UK: Competition watchdog to gain new post-Brexit powers

UK: Competition watchdog to gain new post-Brexit powers

The Competition and Markets Authority (CMA) is to be given new powers to fine companies that rip off customers, make misleading claims, or have unfair terms and conditions.

It is expected that Kwasi Kwarteng, business secretary, will announce the proposals next week to strengthen the CMA’s powers post-Brexit, FT reports.

The changes will allow the CMA to fine companies directly for breaches of consumer law without going to court.

The reforms follow calls by the former CMA chair Lord Andrew Tyrie for enhanced powers to protect consumers and allow for more efficient enforcement against companies.

Under the new proposals, the CMA will be able to fine companies that breach consumer law as well as those that rip off its customers with misleading claims, unfair terms and conditions, or restrictive contacts.

The fines could be as much as 10 per cent of the company’s global turnover.

Companies will be offered the opportunity to make binding, voluntary commitments at any stage of the CMA’s investigations to speed up the process and lower costs.

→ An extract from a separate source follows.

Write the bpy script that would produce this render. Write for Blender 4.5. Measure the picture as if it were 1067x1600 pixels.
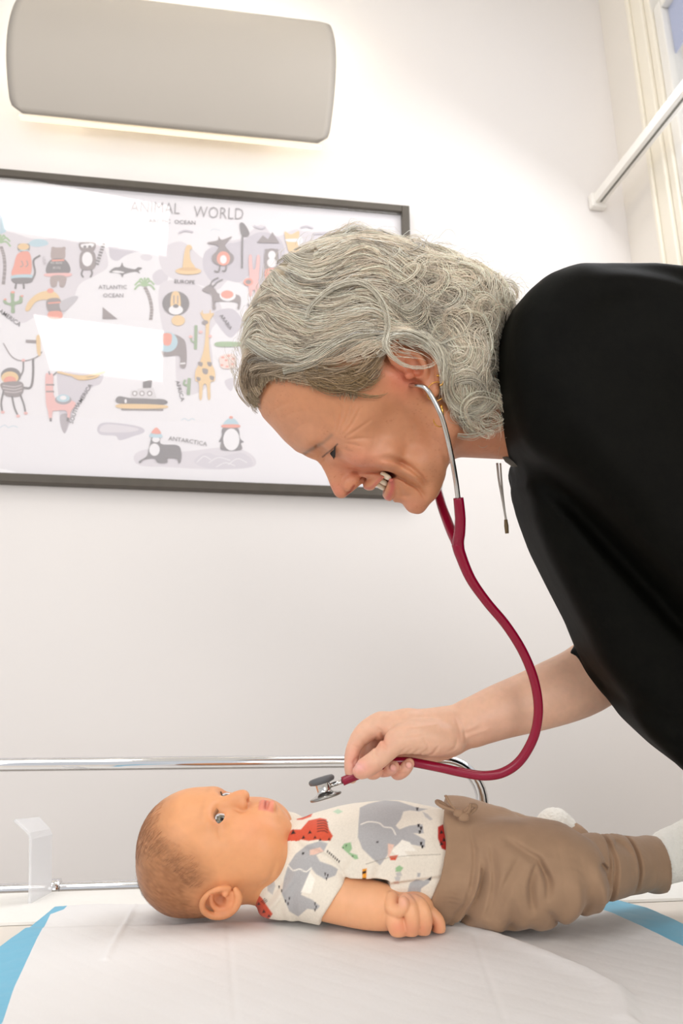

Lord Andrew Tyrie said that “radical reform of consumer protection in the UK is long overdue”. He welcomed the proposals as marking what “could be a big step in the right direction” but added that the devil was in the detail.

He said: “These proposals were first developed over three years ago … and have been good to go in a detailed form for over two years.

“Only with the detailed proposals to hand can we assess how much the consumer will benefit, how soon and, above all, the depth of the commitment to cultural change at the top of the CMA and Whitehall required to make them effective.”

Under the new plans, smaller mergers, where each party’s turnover is less than £10 million, would be removed from the CMA’s merger control regime altogether.

The new changes also plan on protecting smaller, newer companies from “killer acquisitions”, where a large company takes over a rival before it can launch a new service or product.

Any company that fails to comply with CMA investigations may face fines of up to 5 per cent of annual turnover and additional daily penalties of up to 5 per cent of daily turnover while non-compliance continues.

A government official said: “We want a modernised competition watchdog that sets a gold standard worldwide.

“That means new sanctioning powers and faster processes to protect consumers and help small businesses thrive.”